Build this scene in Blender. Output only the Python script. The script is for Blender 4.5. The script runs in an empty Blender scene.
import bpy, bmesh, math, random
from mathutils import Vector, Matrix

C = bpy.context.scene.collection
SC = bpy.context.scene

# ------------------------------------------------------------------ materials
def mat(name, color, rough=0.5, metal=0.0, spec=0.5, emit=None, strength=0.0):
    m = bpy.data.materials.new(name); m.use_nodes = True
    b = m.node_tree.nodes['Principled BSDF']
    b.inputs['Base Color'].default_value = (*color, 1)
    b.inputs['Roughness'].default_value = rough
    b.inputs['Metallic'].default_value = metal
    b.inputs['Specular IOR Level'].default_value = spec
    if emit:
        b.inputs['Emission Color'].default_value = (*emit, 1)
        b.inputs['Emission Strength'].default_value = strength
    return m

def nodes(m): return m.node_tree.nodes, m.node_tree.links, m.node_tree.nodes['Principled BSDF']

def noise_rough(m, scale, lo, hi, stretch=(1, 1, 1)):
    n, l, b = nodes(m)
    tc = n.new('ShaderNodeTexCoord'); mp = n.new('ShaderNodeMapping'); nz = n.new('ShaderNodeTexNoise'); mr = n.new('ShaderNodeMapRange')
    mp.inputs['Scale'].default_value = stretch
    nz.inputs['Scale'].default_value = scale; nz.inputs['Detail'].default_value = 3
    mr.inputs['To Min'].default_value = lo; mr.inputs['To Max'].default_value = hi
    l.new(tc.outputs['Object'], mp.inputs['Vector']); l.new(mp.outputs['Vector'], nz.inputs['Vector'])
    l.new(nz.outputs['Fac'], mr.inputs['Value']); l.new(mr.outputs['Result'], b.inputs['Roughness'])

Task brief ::
What you return should be the lines from the start of the data through the line with "SC = bpy.context.scene", quoted exactly and nothing more.

Output for this exercise ::
Build this scene in Blender. Output only the Python script. The script is for Blender 4.5. The script runs in an empty Blender scene.
import bpy, bmesh, math, random
from mathutils import Vector, Matrix

C = bpy.context.scene.collection
SC = bpy.context.scene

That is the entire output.